O meu primeiro ano de escola não foi difícil do ponto de vista do ensino formal. Língua portuguesa, matemática e demais disciplinas eu tirei de letra. Mas minha mãe ficou preocupada quando foi chamada pela equipe pedagógica, que demonstrou inquietação com o fato de eu não me relacionar com os colegas. "Na hora do recreio, ele só fica sentado. Enquanto os outros alunos correm, brincam, conversam, ele só come o lanche e fica esperando o recreio acabar", comentaram.
Aí minha mãe me disse que eu precisava fazer amigos. Mas, sem dar maiores detalhes de como isso funcionava, precisei improvisar. Fui até o Gerson e disse: "Você quer ser meu amigo?" Foi com alívio que ouvi ele responder "nós já somos". E aí notei que eu tinha muito mais a aprender na escola, do que só português e matemática. Eu acabava de descobrir que amigos a gente não faz, a gente reconhece.
Bom, foram anos para que eu aprendesse mais até chegar ao ponto de abordar uma pessoa que nunca vi antes, para iniciar uma conversa. Essa é, basicamente, a arte de meu ofício. O jornalismo me obriga a conversar com desconhecidos como se isso fosse natural, e estabelecer uma relação de confiança ao primeiro encontro. Nem sempre funciona, e é algo que pode ser desfeito de forma acidental a qualquer momento. Mas essa é a tarefa.
Isso faz com que eu encontre, com frequência, pessoas a respeito de quem sei o ofício, conheço parte da história e, às vezes, lembre o nome. Por outro lado, a rotina à qual me prendi - tanto no trabalho como em casa - aliada ao meu péssimo hábito de não ingerir quase nada de bebida alcoólica, me fazem apenas observar os amigos, normalmente sem interagir com eles.
Hoje vi um deles. Eu havia parado no semáforo em frente ao shopping Palladium. Olhei no retrovisor e vi um rapaz de óculos de sol, que acabava de parar um Corsa atrás do meu carro. Tinha uma jovem ao seu lado, e mais algumas pessoas no banco de trás. Mas o olhar dele, oculto por detrás dos óculos escuros, estavam claramente presos ao semáforo.

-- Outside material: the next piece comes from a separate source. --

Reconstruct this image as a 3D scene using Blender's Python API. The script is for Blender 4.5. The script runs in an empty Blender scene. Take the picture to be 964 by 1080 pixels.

Ele estava notando o mesmo que eu tinha percebido no dia anterior. E, com a mesma surpresa que manifestei na ocasião, ele chamou a atenção da companheira ao lado para mostrar que uma das lâmpadas do semáforo estava queimada, dando a ilusória impressão de que o sinaleiro ficaria verde em seguida, quando na verdade tinha acabado de ficar vermelho. Riu e gesticulou de forma divertida com as mãos, quando percebeu que a confusão ocorria por causa de um simples problema técnico. Por algum motivo, era algo engraçado.
O carro, com placas de Sengés, seguiu em direção a Uvaranas. Nunca vi o sujeito. Mas acredito que reconheci um amigo. Alguém que, como eu, ri de um semáforo, precisa ser boa pessoa. Ou não?